Autumn Colour

by Sophia Smith

Tis the season of pumpkin pies and autumn skies! It’s time to put away the BBQ and place the paddling pool (that you probably use once a year) back in the garage. Believe it or not, autumn is a brilliant time to plant- yes, even when the temperatures drastically drop! As trees transform their leaves, a gorgeous palette of crimson, auburn, and gold appears. You can add to that radiance, with the right pick of plants for the autumn scene outside of your window. Here’s Northern Life’s choice of plants that give a spark of colour on the gloomier days when the weather is unbe-leafable…


These flowers love the cooler weather of autumn; they are another simple way to add lively flushes to the garden the rest is glum. The lower the temperature, the more intense the colour of the flower. These colours range from yellows, mauves, orange and fall colours of reds, russets and golds. Hardy Chrysanthemums are persistent, so after flowering in the autumn they will die away over the winter and then reappear the following spring. If all goes according to plan, they will delight you again next autumn with another display of colourful autumn blooms. And.. they’re not too expensive either!


Also known as ‘Little Carlow’, the late bloomer. This plant is perfect for blooming from August till late October. The vibrant violet-blue, scarlet, and purple petals shine out, making ‘Little Carlow’ a beacon of colour. The tints of yellow develop into a pink shade as the flowers age. This iconic fall flower comes in many shades and makes a lovely backdrop for your autumn pumpkins. Heuchera The enchanted woodland plant. This plant is grown mainly for its warm, saturated foliage offering a brilliant floral display, with colours from a zesty yellow to watermelon red. It even holds its colours through all the seasons! It’s very tolerant to cold conditions so it can be planted any time of the year, so get digging!

 Autumn Crocuses

(Naked Ladies) – If you couldn’t tell by the name, the autumn Crocus is perfect for flowering from September till November. The large goblet-shaped blooms suddenly appear from soil without any leaves – hence the name, naked ladies. The autumn flowering crocus is ideal for brightening up the neutral warm colours of the shrubs, it adds a little kick to the mix with its blue and violet buds. Though the naked ladies might be a glorious spectacle, do not let your pets near the crocus, as they are poisonous…

Crab Apple

A crab apple tree in autumn is a sight to behold. These majestic small trees have charming autumn foliage but are best loved for their deep red fruits that swarm the branches. We ‘picked’ an ideal tree for your garden, as crab apples are big enough to catch your eye, but still small enough to avoid overcrowding. They will inject a burst of colour into the garden all year round, not just for autumn! The autumn crop of colourful crab apple fruits should last well into the winter season. The crab apple fruit might not be big enough for apple bobbing this Halloween… but they make a serious treat for birds and wildlife!

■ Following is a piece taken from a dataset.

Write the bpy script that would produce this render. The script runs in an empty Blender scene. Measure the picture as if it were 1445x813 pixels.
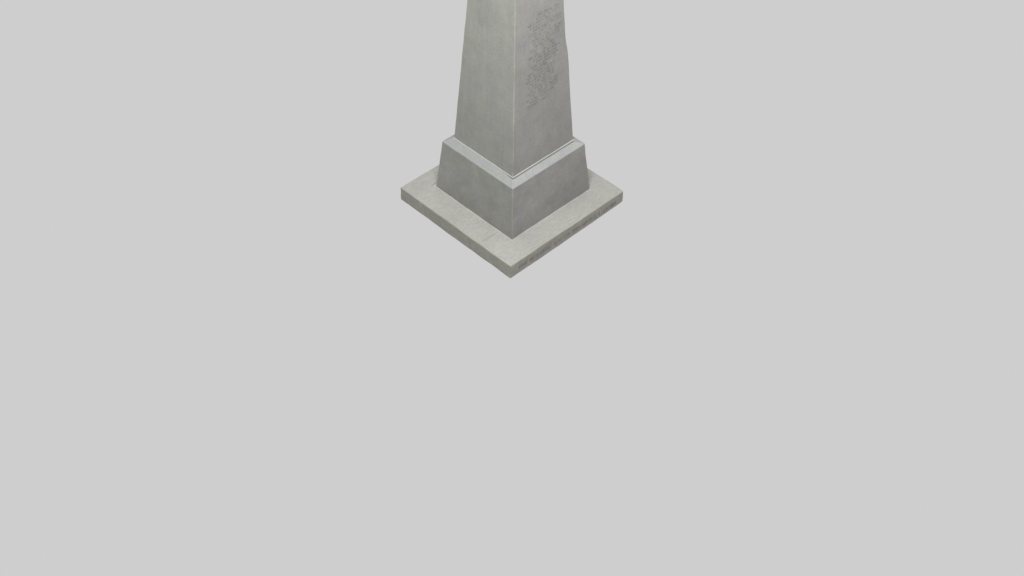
import bpy, bmesh, math, random
from mathutils import Vector, Matrix, noise

random.seed(11)
scene = bpy.context.scene
col = scene.collection
U = 0.75            # metres per modelling unit (half the width of the base slab)

# measured proportions, in units
T = 0.1884                      # slab thickness
B0, B1, H = 0.6833, 0.6199, 0.739   # plinth half width low, high; height
PX, PY = 0.0271, 0.0114
S0, Z0, K = 0.5169, 0.8137, 0.06626  # shaft half width at its foot, foot height, taper
SX, SY = 0.0082, -0.0081
ZT, ZA = 5.6, 6.05              # shaft shoulder and apex


# ------------------------------------------------------------------ materials
def lin(r, g, b):
    f = lambda c: c / 12.92 if c <= 0.04045 else ((c + 0.055) / 1.055) ** 2.4
    return (f(r / 255), f(g / 255), f(b / 255), 1)


class NT:
    def __init__(self, name):
        self.m = bpy.data.materials.new(name)
        self.m.use_nodes = True
        self.t = self.m.node_tree
        self.t.nodes.clear()
        self.out = self.n('ShaderNodeOutputMaterial')
        self.b = self.n('ShaderNodeBsdfPrincipled')
        self.t.links.new(self.b.outputs[0], self.out.inputs[0])
        self.co = self.n('ShaderNodeTexCoord').outputs['Object']

    def n(self, typ, **kw):
        x = self.t.nodes.new(typ)
        for k, v in kw.items():
            setattr(x, k, v)
        return x

    def put(self, sock, v):
        if isinstance(v, bpy.types.NodeSocket):
            self.t.links.new(v, sock)
        else:
            sock.default_value = v

    def noise(self, scale, detail=4, rough=0.55, stretch=None, rot=None, seed=0.0):
        mp = self.n('ShaderNodeMapping')
        self.put(mp.inputs[0], self.co)
        mp.inputs['Location'].default_value = (seed * 3.1, seed * 1.7, seed * 2.3)
        if stretch:
            mp.inputs['Scale'].default_value = stretch
        if rot:
            mp.inputs['Rotation'].default_value = rot
        x = self.n('ShaderNodeTexNoise')
        self.put(x.inputs['Vector'], mp.outputs[0])
        x.inputs['Scale'].default_value = scale
        x.inputs['Detail'].default_value = detail
        x.inputs['Roughness'].default_value = rough
        return x.outputs[0]

    def rng(self, v, a, b, c=0.0, d=1.0, smooth=False):
        x = self.n('ShaderNodeMapRange')
        if smooth:
            x.interpolation_type = 'SMOOTHSTEP'
        self.put(x.inputs[0], v)
        for i, q in enumerate((a, b, c, d)):
            x.inputs[i + 1].default_value = q
        return x.outputs[0]

    def math(self, op, a, b=0.0):
        x = self.n('ShaderNodeMath', operation=op)
        self.put(x.inputs[0], a)
        self.put(x.inputs[1], b)
        return x.outputs[0]

    def mix(self, f, a, b, blend='MIX'):
        x = self.n('ShaderNodeMix', data_type='RGBA', blend_type=blend)
        self.put(x.inputs[0], f)
        self.put(x.inputs[6], a)
        self.put(x.inputs[7], b)
        return x.outputs[2]


def stone(name, base, tint_shade_x=(0.94, 1.0, 0.90, 1), tint_shade_y=(1.03, 1.0, 0.97, 1), amp=0.10,
          streak=0.0, brushed=0.0, grain=0.05, patches=None, patch_amt=0.0):
    """weathered grey granite: mottling, fine grain, a greener tint on the -x side, painted shading by facing"""
    t = NT(name)
    c = base
    big = t.noise(2.1, 5, 0.6, seed=1)
    mid = t.noise(9.0, 5, 0.6, seed=2)
    fine = t.noise(70, 3, 0.7, seed=3)
    # greenish weathering facing -x, warmer stone facing -y, plus painted side shading
    geo = t.n('ShaderNodeNewGeometry')
    sep = t.n('ShaderNodeSeparateXYZ')
    t.put(sep.inputs[0], geo.outputs['True Normal'])
    gx = t.rng(sep.outputs[0], -0.8, -0.3, 1, 0)
    gx = t.math('MULTIPLY', gx, t.rng(mid, 0.3, 0.6, 0.65, 1.0))
    gy = t.rng(sep.outputs[1], -0.8, -0.3, 1, 0)
    c = t.mix(gx, c, tint_shade_x, 'MULTIPLY') if not isinstance(c, bpy.types.NodeSocket) else c
    c = t.mix(gy, c, tint_shade_y, 'MULTIPLY')
    # colour patches (bluish and tan)
    pb = t.rng(t.noise(13, 5, 0.65, seed=5), 0.52, 0.68)
    pt = t.rng(t.noise(13, 5, 0.65, seed=6), 0.52, 0.68)
    if patches:
        c = t.mix(t.math('MULTIPLY', pb, patch_amt), c, patches[0])
        c = t.mix(t.math('MULTIPLY', pt, patch_amt), c, patches[1])
    v = t.rng(big, 0.3, 0.7, 1 - amp, 1 + amp)
    v = t.math('MULTIPLY', v, t.rng(mid, 0.3, 0.7, 1 - amp * 0.6, 1 + amp * 0.6))
    v = t.math('MULTIPLY', v, t.rng(fine, 0.3, 0.7, 1 - grain, 1 + grain))
    if streak:
        st = t.noise(22, 4, 0.6, stretch=(1, 1, 0.07), seed=7)
        v = t.math('MULTIPLY', v, t.rng(st, 0.3, 0.7, 1 - streak, 1 + streak))
    if brushed:
        br = t.noise(60, 4, 0.65, stretch=(0.28, 1.0, 1), rot=(0, 0, math.radians(38)), seed=8)
        v = t.math('MULTIPLY', v, t.rng(br, 0.3, 0.7, 1 - brushed, 1 + brushed))
    mul = t.n('ShaderNodeCombineColor')
    for i in range(3):
        t.put(mul.inputs[i], v)
    c = t.mix(1.0, c, mul.outputs[0], 'MULTIPLY')
    t.put(t.b.inputs['Base Color'], c)
    t.b.inputs['Roughness'].default_value = 0.85
    t.b.inputs['Specular IOR Level'].default_value = 0.2
    bp = t.n('ShaderNodeBump')
    bp.inputs['Strength'].default_value = 0.25
    bp.inputs['Distance'].default_value = 0.004
    t.put(bp.inputs['Height'], t.math('ADD', mid, t.math('MULTIPLY', fine, 0.6)))
    t.put(t.b.inputs['Normal'], bp.outputs[0])
    return t.m


M = {}
M['shaft'] = stone('shaft_granite', (0.270, 0.269, 0.259, 1), tint_shade_x=(0.97, 1.0, 0.935, 1), tint_shade_y=(1.01, 0.985, 0.975, 1),
                   amp=0.075, streak=0.035, patches=((0.246, 0.253, 0.272, 1), (0.292, 0.270, 0.240, 1)), patch_amt=0.75, grain=0.09)
M['plinth'] = stone('plinth_granite', (0.263, 0.261, 0.252, 1), tint_shade_x=(0.94, 0.97, 0.90, 1), tint_shade_y=(1.03, 1.01, 1.01, 1),
                    amp=0.12, patches=((0.238, 0.244, 0.272, 1), (0.285, 0.260, 0.232, 1)), patch_amt=0.7, grain=0.10)
M['slab'] = stone('slab_granite', (0.350, 0.349, 0.325, 1), tint_shade_x=(0.77, 0.777, 0.722, 1), tint_shade_y=(0.86, 0.82, 0.795, 1),  # slab sides painted darker than its top, shade put into the colour
                  amp=0.05, brushed=0.10, grain=0.07, patches=((0.325, 0.335, 0.345, 1), (0.365, 0.335, 0.285, 1)), patch_amt=0.5)
M['ledge'] = stone('ledge_granite', (0.315, 0.323, 0.315, 1), tint_shade_x=(0.92, 0.93, 0.90, 1), tint_shade_y=(1.10, 1.10, 1.09, 1),  # light painted into the ledge: brighter facing -y, dimmer facing -x
                   amp=0.06, patches=((0.285, 0.30, 0.35, 1), (0.325, 0.32, 0.295, 1)), patch_amt=0.85, grain=0.09)
M['arris'] = stone('worn_arris', (0.295, 0.298, 0.278, 1), tint_shade_x=(0.98, 1.0, 0.93, 1), tint_shade_y=(1.0, 0.97, 0.95, 1), amp=0.2)
M['slab_arris'] = stone('slab_arris', (0.325, 0.32, 0.275, 1), tint_shade_x=(0.92, 0.93, 0.78, 1), tint_shade_y=(1.0, 0.93, 0.87, 1), amp=0.14)
M['mortar'] = stone('pale_mortar', (0.40, 0.40, 0.39, 1), tint_shade_x=(0.92, 0.92, 0.9, 1), tint_shade_y=(1.05, 1.05, 1.05, 1), amp=0.1)  # mortar is darker facing -x and lighter facing -y
M['bed'] = stone('bed_mortar', (0.385, 0.395, 0.39, 1), tint_shade_x=(1, 1, 1, 1), tint_shade_y=(1, 1, 1, 1), amp=0.12)
M['joint'] = stone('weathered_joint', (0.33, 0.33, 0.325, 1), amp=0.1)
M['cut'] = stone('dark_lettering', (0.220, 0.215, 0.205, 1), amp=0.2, tint_shade_x=(1, 1, 1, 1), tint_shade_y=(1, 1, 1, 1))
M['faint'] = stone('faint_lettering', (0.224, 0.226, 0.217, 1), amp=0.25, tint_shade_x=(1, 1, 1, 1), tint_shade_y=(1, 1, 1, 1))
M['crack'] = stone('crack_dirt', (0.325, 0.298, 0.262, 1), amp=0.12)
M['slit'] = stone('slit_dirt', (0.25, 0.26, 0.265, 1), amp=0.2)


# ------------------------------------------------------------------ geometry
def link(name, bm, mats, parent):
    for v in bm.verts:
        v.co *= U
    bmesh.ops.recalc_face_normals(bm, faces=bm.faces)
    me = bpy.data.meshes.new(name)
    bm.to_mesh(me)
    bm.free()
    for m in mats:
        me.materials.append(m)
    o = bpy.data.objects.new(name, me)
    col.objects.link(o)
    o.parent = parent
    return o


def ring_points(n, m, r, half):
    """square outline with rounded corners -> list of (x, y, is_corner)"""
    pts = []
    corners = [(-1, -1), (1, -1), (1, 1), (-1, 1)]
    for ci, (a, b) in enumerate(corners):
        cx, cy = a * (half - r), b * (half - r)
        a0 = math.radians(180 + 90 * ci)
        for i in range(m + 1):
            an = a0 + math.radians(90) * i / m
            pts.append((cx + r * math.cos(an), cy + r * math.sin(an), i < m))
        a2, b2 = corners[(ci + 1) % 4]
        nx, ny = a2 * (half - r), b2 * (half - r)
        ex, ey = pts[-1][0], pts[-1][1]
        an = a0 + math.radians(90)
        tx, ty = nx + r * math.cos(an), ny + r * math.sin(an)
        for i in range(1, n):
            f = i / n
            pts.append((ex + (tx - ex) * f, ey + (ty - ey) * f, False))
    return pts


def block(levels, r, n, m=2, cx=0, cy=0, wob=0.002, seed=0, warp=None, sub=1.0):
    """stack of rounded square rings; levels = (half, z, side material, edge material)"""
    bm = bmesh.new()
    rings = []
    for half, z, sm, em in levels:
        row = []
        for x, y, c in ring_points(n, m, min(r, half * 0.4), half):
            p = Vector((x + cx, y + cy, z))
            q = p * 5 + Vector((seed, seed * 2, seed * 3))
            d = noise.noise_vector(q) * wob + noise.noise_vector(q * 4.3) * wob * 0.5
            if c:
                d += noise.noise_vector(q * 3) * wob * 1.1
            p = p + d
            if warp:
                p = warp(p, x, y, z)
            row.append((bm.verts.new(p), c))
        rings.append((row, sm, em))
    for (ra, _, _), (rb, sm, em) in zip(rings, rings[1:]):
        k = len(ra)
        for i in range(k):
            j = (i + 1) % k
            f = bm.faces.new((ra[i][0], ra[j][0], rb[j][0], rb[i][0]))
            f.material_index = em if ra[i][1] else sm
    f = bm.faces.new([v for v, _ in reversed(rings[0][0])])
    f.material_index = rings[0][1]
    f = bm.faces.new([v for v, _ in rings[-1][0]])
    f.material_index = rings[-1][1]
    return bm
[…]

As midsummer flowers start to fade and petals start to fall, rudbeckias take over with their cheery yellow blooms, and they are exceptionally easy to grow. The long-lasting flowers of Rudbeckia brighten gardens from late summer into fall with the shades of yellow, orange, red and brown. Another great flower for adding a spark to the rustic colours of autumn.

Flowering Heathers

When many plants in the garden are past their best, these bright evergreens are at their brightest. The colourful array looks glorious in any setting- from your garden to the vase in your kitchen. They are very low maintenance which is ideal for those days when it’s just a bit too chilly to get gardening! They are also bee friendly! Bumblebees do not store food over the cold seasons so they have to make trips out during the frightful weather, luckily, flowering heathers provide food for them! So not only are you improving the garden landscape, you’re saving the bees!


A gardening staple all year round. Be aware, some varieties of pansies stop blooming when the weather gets chilly. So, try winter-flowering pansies that keep blossoming until late spring to stop your flower bed from looking bleak. The difference between the winter and summer varieties is that winter pansies are tougher to they survive the cold conditions. Despite the British weather in autumn being notoriously drizzly, the lingering warmth in the soil from summer helps to support quicker growth as we delve into winter.

Refrain from avoiding your garden this autumn and dazzle it up. The beauty of our autumn foliage goes beyond buying a pumpkin for the windowsill, so turn over a new leaf this time round and get planting early (or even late)!